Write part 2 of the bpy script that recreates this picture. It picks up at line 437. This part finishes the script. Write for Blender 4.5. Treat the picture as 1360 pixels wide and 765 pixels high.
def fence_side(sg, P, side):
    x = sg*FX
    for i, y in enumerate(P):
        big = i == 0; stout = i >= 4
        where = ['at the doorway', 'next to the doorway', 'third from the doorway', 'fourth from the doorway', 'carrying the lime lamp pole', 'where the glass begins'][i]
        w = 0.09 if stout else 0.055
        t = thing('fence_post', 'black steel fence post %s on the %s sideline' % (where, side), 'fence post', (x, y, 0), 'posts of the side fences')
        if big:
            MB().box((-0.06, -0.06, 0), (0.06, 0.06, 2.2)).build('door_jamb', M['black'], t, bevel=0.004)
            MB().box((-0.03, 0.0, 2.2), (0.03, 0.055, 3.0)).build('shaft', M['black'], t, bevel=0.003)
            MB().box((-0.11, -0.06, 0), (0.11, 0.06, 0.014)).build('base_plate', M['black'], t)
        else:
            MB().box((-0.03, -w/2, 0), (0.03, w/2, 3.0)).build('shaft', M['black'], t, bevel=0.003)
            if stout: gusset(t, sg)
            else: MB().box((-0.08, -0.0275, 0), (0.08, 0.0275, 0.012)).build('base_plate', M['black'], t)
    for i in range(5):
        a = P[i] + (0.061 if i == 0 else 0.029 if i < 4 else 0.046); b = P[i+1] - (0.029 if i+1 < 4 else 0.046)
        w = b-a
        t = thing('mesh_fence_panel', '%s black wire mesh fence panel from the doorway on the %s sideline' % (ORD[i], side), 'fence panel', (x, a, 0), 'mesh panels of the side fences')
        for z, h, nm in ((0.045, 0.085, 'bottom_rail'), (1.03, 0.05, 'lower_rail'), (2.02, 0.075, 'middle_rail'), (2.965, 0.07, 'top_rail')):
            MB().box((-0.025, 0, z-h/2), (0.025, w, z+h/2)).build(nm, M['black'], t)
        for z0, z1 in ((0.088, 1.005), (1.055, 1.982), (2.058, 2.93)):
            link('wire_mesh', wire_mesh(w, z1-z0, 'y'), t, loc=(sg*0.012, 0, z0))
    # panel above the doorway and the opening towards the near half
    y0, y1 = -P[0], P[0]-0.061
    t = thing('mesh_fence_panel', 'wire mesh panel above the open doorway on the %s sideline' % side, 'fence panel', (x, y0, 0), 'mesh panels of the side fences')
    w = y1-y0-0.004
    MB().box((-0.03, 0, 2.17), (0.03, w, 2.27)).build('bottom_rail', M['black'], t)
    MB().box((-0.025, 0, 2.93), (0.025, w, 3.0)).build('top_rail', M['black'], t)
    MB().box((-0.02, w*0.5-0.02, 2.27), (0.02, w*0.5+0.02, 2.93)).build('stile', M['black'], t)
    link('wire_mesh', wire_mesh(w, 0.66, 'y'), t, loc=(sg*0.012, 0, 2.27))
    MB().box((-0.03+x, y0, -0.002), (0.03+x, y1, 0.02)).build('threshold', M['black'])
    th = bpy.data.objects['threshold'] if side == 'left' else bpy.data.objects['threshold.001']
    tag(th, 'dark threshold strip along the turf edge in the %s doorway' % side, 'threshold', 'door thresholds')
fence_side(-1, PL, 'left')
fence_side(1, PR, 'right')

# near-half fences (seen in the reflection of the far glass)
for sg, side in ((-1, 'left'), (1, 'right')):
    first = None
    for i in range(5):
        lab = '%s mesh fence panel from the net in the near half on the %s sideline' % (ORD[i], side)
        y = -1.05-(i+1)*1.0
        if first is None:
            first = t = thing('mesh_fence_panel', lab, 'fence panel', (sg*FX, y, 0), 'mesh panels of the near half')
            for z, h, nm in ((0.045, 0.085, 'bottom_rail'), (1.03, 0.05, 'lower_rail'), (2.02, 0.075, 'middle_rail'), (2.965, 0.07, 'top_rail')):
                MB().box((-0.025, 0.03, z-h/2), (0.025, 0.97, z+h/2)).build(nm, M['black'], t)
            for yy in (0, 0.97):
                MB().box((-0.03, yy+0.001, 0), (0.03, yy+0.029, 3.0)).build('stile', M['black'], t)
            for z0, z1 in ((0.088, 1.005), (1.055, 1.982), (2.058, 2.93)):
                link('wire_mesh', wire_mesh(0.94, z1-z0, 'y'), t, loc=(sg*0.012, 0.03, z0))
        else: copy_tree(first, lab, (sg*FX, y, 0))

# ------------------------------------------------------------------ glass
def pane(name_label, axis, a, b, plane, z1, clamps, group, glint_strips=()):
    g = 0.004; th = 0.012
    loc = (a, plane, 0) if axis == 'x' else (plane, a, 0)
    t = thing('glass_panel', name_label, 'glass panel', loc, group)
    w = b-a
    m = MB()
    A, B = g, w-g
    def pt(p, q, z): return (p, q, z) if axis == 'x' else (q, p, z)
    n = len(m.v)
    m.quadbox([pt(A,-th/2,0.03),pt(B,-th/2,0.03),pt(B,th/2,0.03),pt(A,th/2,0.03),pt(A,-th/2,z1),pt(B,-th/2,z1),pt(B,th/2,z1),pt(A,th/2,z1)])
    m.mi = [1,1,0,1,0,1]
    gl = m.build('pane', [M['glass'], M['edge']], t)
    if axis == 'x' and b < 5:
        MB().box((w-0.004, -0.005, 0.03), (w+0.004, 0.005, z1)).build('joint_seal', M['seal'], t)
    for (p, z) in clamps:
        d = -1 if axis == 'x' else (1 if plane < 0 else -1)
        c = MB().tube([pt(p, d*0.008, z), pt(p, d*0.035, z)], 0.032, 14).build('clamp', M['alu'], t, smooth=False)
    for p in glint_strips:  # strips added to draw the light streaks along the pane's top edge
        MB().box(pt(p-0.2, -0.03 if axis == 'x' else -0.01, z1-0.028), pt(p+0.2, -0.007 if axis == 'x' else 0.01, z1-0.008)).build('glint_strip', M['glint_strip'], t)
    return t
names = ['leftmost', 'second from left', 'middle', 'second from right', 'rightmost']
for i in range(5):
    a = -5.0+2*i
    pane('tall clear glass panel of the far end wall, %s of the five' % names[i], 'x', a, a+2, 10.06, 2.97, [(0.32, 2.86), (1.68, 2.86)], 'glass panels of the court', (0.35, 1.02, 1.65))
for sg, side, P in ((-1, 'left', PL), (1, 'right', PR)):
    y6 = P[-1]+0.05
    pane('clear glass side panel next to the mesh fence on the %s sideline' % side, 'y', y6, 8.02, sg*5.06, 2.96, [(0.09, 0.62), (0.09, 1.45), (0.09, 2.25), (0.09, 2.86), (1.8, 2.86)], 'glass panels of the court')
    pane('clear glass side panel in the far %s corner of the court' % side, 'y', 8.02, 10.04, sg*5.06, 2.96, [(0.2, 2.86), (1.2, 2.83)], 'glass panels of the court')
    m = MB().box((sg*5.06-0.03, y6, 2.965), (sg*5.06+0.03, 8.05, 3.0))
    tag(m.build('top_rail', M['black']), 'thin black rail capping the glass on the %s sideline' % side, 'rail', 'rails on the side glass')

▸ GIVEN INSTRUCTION
Give the listing again, word for word.

▸ ANSWER IN FULL
Write part 2 of the bpy script that recreates this picture. It picks up at line 437. This part finishes the script. Write for Blender 4.5. Treat the picture as 1360 pixels wide and 765 pixels high.
def fence_side(sg, P, side):
    x = sg*FX
    for i, y in enumerate(P):
        big = i == 0; stout = i >= 4
        where = ['at the doorway', 'next to the doorway', 'third from the doorway', 'fourth from the doorway', 'carrying the lime lamp pole', 'where the glass begins'][i]
        w = 0.09 if stout else 0.055
        t = thing('fence_post', 'black steel fence post %s on the %s sideline' % (where, side), 'fence post', (x, y, 0), 'posts of the side fences')
        if big:
            MB().box((-0.06, -0.06, 0), (0.06, 0.06, 2.2)).build('door_jamb', M['black'], t, bevel=0.004)
            MB().box((-0.03, 0.0, 2.2), (0.03, 0.055, 3.0)).build('shaft', M['black'], t, bevel=0.003)
            MB().box((-0.11, -0.06, 0), (0.11, 0.06, 0.014)).build('base_plate', M['black'], t)
        else:
            MB().box((-0.03, -w/2, 0), (0.03, w/2, 3.0)).build('shaft', M['black'], t, bevel=0.003)
            if stout: gusset(t, sg)
            else: MB().box((-0.08, -0.0275, 0), (0.08, 0.0275, 0.012)).build('base_plate', M['black'], t)
    for i in range(5):
        a = P[i] + (0.061 if i == 0 else 0.029 if i < 4 else 0.046); b = P[i+1] - (0.029 if i+1 < 4 else 0.046)
        w = b-a
        t = thing('mesh_fence_panel', '%s black wire mesh fence panel from the doorway on the %s sideline' % (ORD[i], side), 'fence panel', (x, a, 0), 'mesh panels of the side fences')
        for z, h, nm in ((0.045, 0.085, 'bottom_rail'), (1.03, 0.05, 'lower_rail'), (2.02, 0.075, 'middle_rail'), (2.965, 0.07, 'top_rail')):
            MB().box((-0.025, 0, z-h/2), (0.025, w, z+h/2)).build(nm, M['black'], t)
        for z0, z1 in ((0.088, 1.005), (1.055, 1.982), (2.058, 2.93)):
            link('wire_mesh', wire_mesh(w, z1-z0, 'y'), t, loc=(sg*0.012, 0, z0))
    # panel above the doorway and the opening towards the near half
    y0, y1 = -P[0], P[0]-0.061
    t = thing('mesh_fence_panel', 'wire mesh panel above the open doorway on the %s sideline' % side, 'fence panel', (x, y0, 0), 'mesh panels of the side fences')
    w = y1-y0-0.004
    MB().box((-0.03, 0, 2.17), (0.03, w, 2.27)).build('bottom_rail', M['black'], t)
    MB().box((-0.025, 0, 2.93), (0.025, w, 3.0)).build('top_rail', M['black'], t)
    MB().box((-0.02, w*0.5-0.02, 2.27), (0.02, w*0.5+0.02, 2.93)).build('stile', M['black'], t)
    link('wire_mesh', wire_mesh(w, 0.66, 'y'), t, loc=(sg*0.012, 0, 2.27))
    MB().box((-0.03+x, y0, -0.002), (0.03+x, y1, 0.02)).build('threshold', M['black'])
    th = bpy.data.objects['threshold'] if side == 'left' else bpy.data.objects['threshold.001']
    tag(th, 'dark threshold strip along the turf edge in the %s doorway' % side, 'threshold', 'door thresholds')
fence_side(-1, PL, 'left')
fence_side(1, PR, 'right')

# near-half fences (seen in the reflection of the far glass)
for sg, side in ((-1, 'left'), (1, 'right')):
    first = None
    for i in range(5):
        lab = '%s mesh fence panel from the net in the near half on the %s sideline' % (ORD[i], side)
        y = -1.05-(i+1)*1.0
        if first is None:
            first = t = thing('mesh_fence_panel', lab, 'fence panel', (sg*FX, y, 0), 'mesh panels of the near half')
            for z, h, nm in ((0.045, 0.085, 'bottom_rail'), (1.03, 0.05, 'lower_rail'), (2.02, 0.075, 'middle_rail'), (2.965, 0.07, 'top_rail')):
                MB().box((-0.025, 0.03, z-h/2), (0.025, 0.97, z+h/2)).build(nm, M['black'], t)
            for yy in (0, 0.97):
                MB().box((-0.03, yy+0.001, 0), (0.03, yy+0.029, 3.0)).build('stile', M['black'], t)
            for z0, z1 in ((0.088, 1.005), (1.055, 1.982), (2.058, 2.93)):
                link('wire_mesh', wire_mesh(0.94, z1-z0, 'y'), t, loc=(sg*0.012, 0.03, z0))
        else: copy_tree(first, lab, (sg*FX, y, 0))

# ------------------------------------------------------------------ glass
def pane(name_label, axis, a, b, plane, z1, clamps, group, glint_strips=()):
    g = 0.004; th = 0.012
    loc = (a, plane, 0) if axis == 'x' else (plane, a, 0)
    t = thing('glass_panel', name_label, 'glass panel', loc, group)
    w = b-a
    m = MB()
    A, B = g, w-g
    def pt(p, q, z): return (p, q, z) if axis == 'x' else (q, p, z)
    n = len(m.v)
    m.quadbox([pt(A,-th/2,0.03),pt(B,-th/2,0.03),pt(B,th/2,0.03),pt(A,th/2,0.03),pt(A,-th/2,z1),pt(B,-th/2,z1),pt(B,th/2,z1),pt(A,th/2,z1)])
    m.mi = [1,1,0,1,0,1]
    gl = m.build('pane', [M['glass'], M['edge']], t)
    if axis == 'x' and b < 5:
        MB().box((w-0.004, -0.005, 0.03), (w+0.004, 0.005, z1)).build('joint_seal', M['seal'], t)
    for (p, z) in clamps:
        d = -1 if axis == 'x' else (1 if plane < 0 else -1)
        c = MB().tube([pt(p, d*0.008, z), pt(p, d*0.035, z)], 0.032, 14).build('clamp', M['alu'], t, smooth=False)
    for p in glint_strips:  # strips added to draw the light streaks along the pane's top edge
        MB().box(pt(p-0.2, -0.03 if axis == 'x' else -0.01, z1-0.028), pt(p+0.2, -0.007 if axis == 'x' else 0.01, z1-0.008)).build('glint_strip', M['glint_strip'], t)
    return t
names = ['leftmost', 'second from left', 'middle', 'second from right', 'rightmost']
for i in range(5):
    a = -5.0+2*i
    pane('tall clear glass panel of the far end wall, %s of the five' % names[i], 'x', a, a+2, 10.06, 2.97, [(0.32, 2.86), (1.68, 2.86)], 'glass panels of the court', (0.35, 1.02, 1.65))
for sg, side, P in ((-1, 'left', PL), (1, 'right', PR)):
    y6 = P[-1]+0.05
    pane('clear glass side panel next to the mesh fence on the %s sideline' % side, 'y', y6, 8.02, sg*5.06, 2.96, [(0.09, 0.62), (0.09, 1.45), (0.09, 2.25), (0.09, 2.86), (1.8, 2.86)], 'glass panels of the court')
    pane('clear glass side panel in the far %s corner of the court' % side, 'y', 8.02, 10.04, sg*5.06, 2.96, [(0.2, 2.86), (1.2, 2.83)], 'glass panels of the court')
    m = MB().box((sg*5.06-0.03, y6, 2.965), (sg*5.06+0.03, 8.05, 3.0))
    tag(m.build('top_rail', M['black']), 'thin black rail capping the glass on the %s sideline' % side, 'rail', 'rails on the side glass')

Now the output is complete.